Sunday, July 17, 2022

Putin’s War in Ukraine Tearing Many Russian Families Apart, Aronova Says

Paul Goble

            Staunton, June 25 – Putin’s war in Ukraine has not only divided Russia from much of the rest of the world but also split many families, some of whose members passionately support what the Kremlin leader is doing and want nothing to do any longer with those who equally passionately oppose it, Marina Aronova says.

            Sometimes these divisions run along generational lines with older people approving the war and younger ones opposing it, but often they reflect ideological differences that are not so easily explained between spouses or between children and their parents, the SibReal portal journalist points out (sibreal.org/a/kak-voyna-v-ukraine-razrushaet-rossiyskie-semi/31919952.html).

            The cases she points to are of course significant to the families involved, but the appearance of such conflicts, their openness, and their intensity matter more generally. On the one hand, they are an indication of just how deeply many Russians on both sides of this divide feel about the war, a division that is unlikely to be overcome anytime soon.

            And on the other, they are a sign of how much Russian society has changed.

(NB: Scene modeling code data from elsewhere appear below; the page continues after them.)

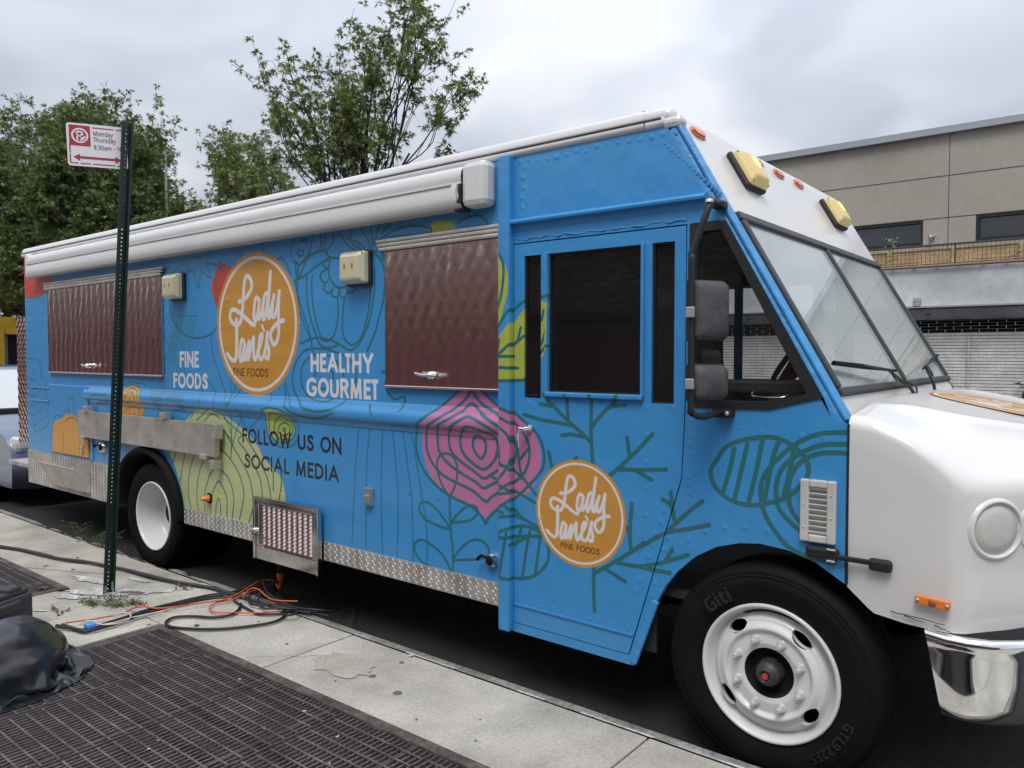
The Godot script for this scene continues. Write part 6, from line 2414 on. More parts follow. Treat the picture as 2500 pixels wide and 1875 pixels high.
# ------------------------------------------------------------------ bags, case, cables
# a slack plastic skin let fall over the lumps inside it: a small cloth simulation, then smoothed
func bag_mesh(sd: int, r3: Vector3) -> ArrayMesh:
	var r := RandomNumberGenerator.new()
	r.seed = sd
	var nu := 56
	var nv := 26
	var pos := PackedVector3Array()
	for j in nv + 1:
		var v := PI * (0.02 + 0.96 * j / nv)
		for i in nu:
			var u := TAU * i / nu
			var d := Vector3(sin(v) * cos(u), cos(v), sin(v) * sin(u))
			pos.append(d * r3 * (1.06 + 0.06 * r.randf()) + Vector3(0, r3.y * 1.1, 0))
	var old := pos.duplicate()
	var ea := PackedInt32Array()
	var eb := PackedInt32Array()
	var rest := PackedFloat32Array()
	for j in nv + 1:
		for i in nu:
			var k := j * nu + i
			for q in [[0, 1], [1, 0], [1, 1], [1, -1]]:
				if j + q[0] > nv:
					continue
				var l: int = (j + q[0]) * nu + (i + q[1] + nu) % nu
				ea.append(k)
				eb.append(l)
				rest.append(pos[k].distance_to(pos[l]) * 1.06)
	var lumps := []
	for i in 11:
		var c := Vector3(r.randf_range(-0.62, 0.62) * r3.x, r3.y * r.randf_range(0.7, 1.3), r.randf_range(-0.5, 0.5) * r3.z)
		lumps.append([c, Vector3(r3.x * r.randf_range(0.24, 0.4), r3.y * r.randf_range(0.5, 0.75), r3.z * r.randf_range(0.24, 0.4))])
	lumps.append([Vector3(0, r3.y * 0.6, 0), Vector3(r3.x * 0.97, r3.y * 0.8, r3.z * 0.97)])
	for step in 85:
		for k in pos.size():
			var p := pos[k]
			var n := p + (p - old[k]) * 0.93 + Vector3(0, -0.0011, 0)
			old[k] = p
			for l in lumps:
				var e: Vector3 = (n - l[0]) / l[1]
				var s := e.length_squared()
				if s < 1.0:
					n = l[0] + e / sqrt(s) * l[1]
			if n.y < 0.004:
				n.y = 0.004
				n.x = lerpf(n.x, p.x, 0.6)
				n.z = lerpf(n.z, p.z, 0.6)
			pos[k] = n
		for it in 2:
			for q in ea.size():
				var x := ea[q]
				var y := eb[q]
				var d := pos[y] - pos[x]
				var l := d.length()
				var s := (l - rest[q]) / maxf(l, 1e-5) * (0.48 if l > rest[q] else 0.22)
				pos[x] += d * s
				pos[y] -= d * s
	var m := MB.new()
	var g := []
	for j in nv * 3 + 1:
		var row := []
		var jj := mini(j / 3, nv - 1)
		var fj := (j - jj * 3) / 3.0
		for i in nu * 3:
			var ii := i / 3
			var fi := (i % 3) / 3.0
			var col := []
			for a in range(-1, 3):
				var q := clampi(jj + a, 0, nv) * nu
				col.append(pos[q + ii].cubic_interpolate(pos[q + (ii + 1) % nu], pos[q + (ii + nu - 1) % nu], pos[q + (ii + 2) % nu], fi))
			row.append(col[1].cubic_interpolate(col[2], col[0], col[3], fj))
		g.append(row)
	m.loft(g, true, true)
	return m.mesh()


func build_bags():
	var mi := MeshInstance3D.new()
	mi.mesh = bag_mesh(4, Vector3(0.41, 0.175, 0.37))
	mi.material_override = M.bag
	mi.name = numbered("trash_bag")
	mi.position = Vector3(-4.03, WALK, -1.15)
	mi.rotation.y = 0.5
	add_child(mi)
	tag(mi, "large shiny black trash bag lying on the near end of the big grating", "trash bag", "black trash bags on the sidewalk")
	var b: MeshInstance3D = mi.duplicate()
	b.name = numbered("trash_bag")
	b.position = Vector3(-6.08, WALK, -1.42)
	b.rotation.y = 2.6
	b.scale = Vector3.ONE * 0.8
	add_child(b)
	tag(b, "black trash bag mostly out of view beside the small far grating", "trash bag", "black trash bags on the sidewalk")
	var m := MB.new(Vector3(-4.6, WALK, -1.45))
	var t := Transform3D(Basis(Vector3.UP, 0.45), Vector3(-4.62, WALK, -1.42))
	m.rbox(Vector3(-0.1, 0.1, 0.02), Vector3(0.46, 0.2, 0.3), 0.02, t)
	m.rbox(Vector3(-0.09, 0.208, 0.0), Vector3(0.4, 0.035, 0.24), 0.014, t)
	m.rbox(Vector3(0.06, 0.225, -0.04), Vector3(0.09, 0.04, 0.09), 0.014, t)
	m.rbox(Vector3(0.12, 0.16, 0.05), Vector3(0.06, 0.045, 0.18), 0.014, t)
	m.rbox(Vector3(-0.18, 0.228, -0.06), Vector3(0.24, 0.012, 0.02), 0.005, t)
	top(m, "plastic_case", M.plastic, "dark grey plastic case half hidden behind the large trash bag", "case")


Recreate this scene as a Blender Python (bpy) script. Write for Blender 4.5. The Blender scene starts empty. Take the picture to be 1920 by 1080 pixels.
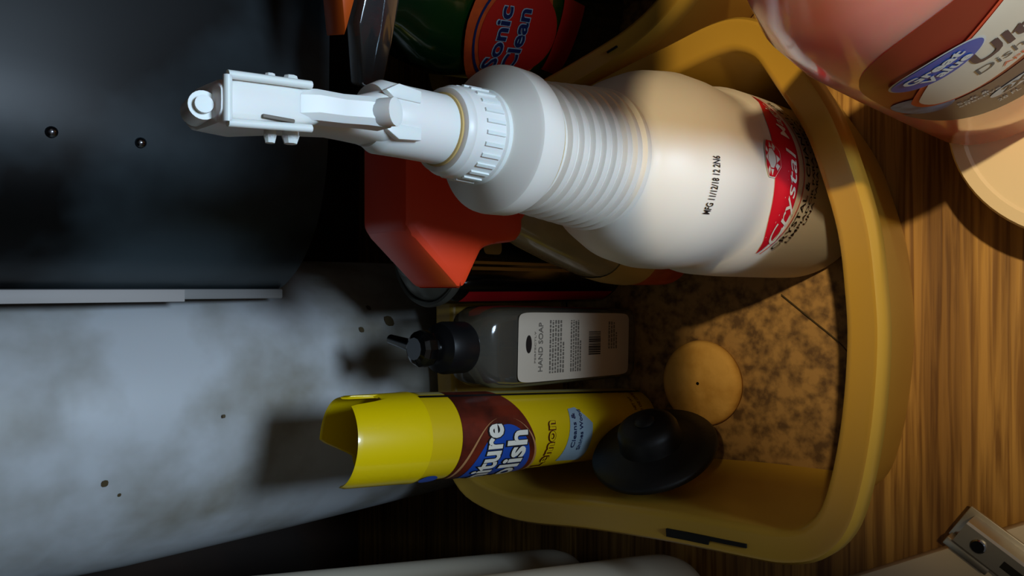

Certainly family members disagreed about conflicts in the past both in Soviet times and more recently, but rarely have their members been so willing to break relations over them and to talk about what has taken place.

            That they feel so deeply about this war and are so willing to break relations and talk about doing so is the real story because it suggests Russia is joining other countries in which politics is tearing people and families apart, a development that cannot fail to have an impact on how people will react to actions by their governments and the attitudes of others in the future.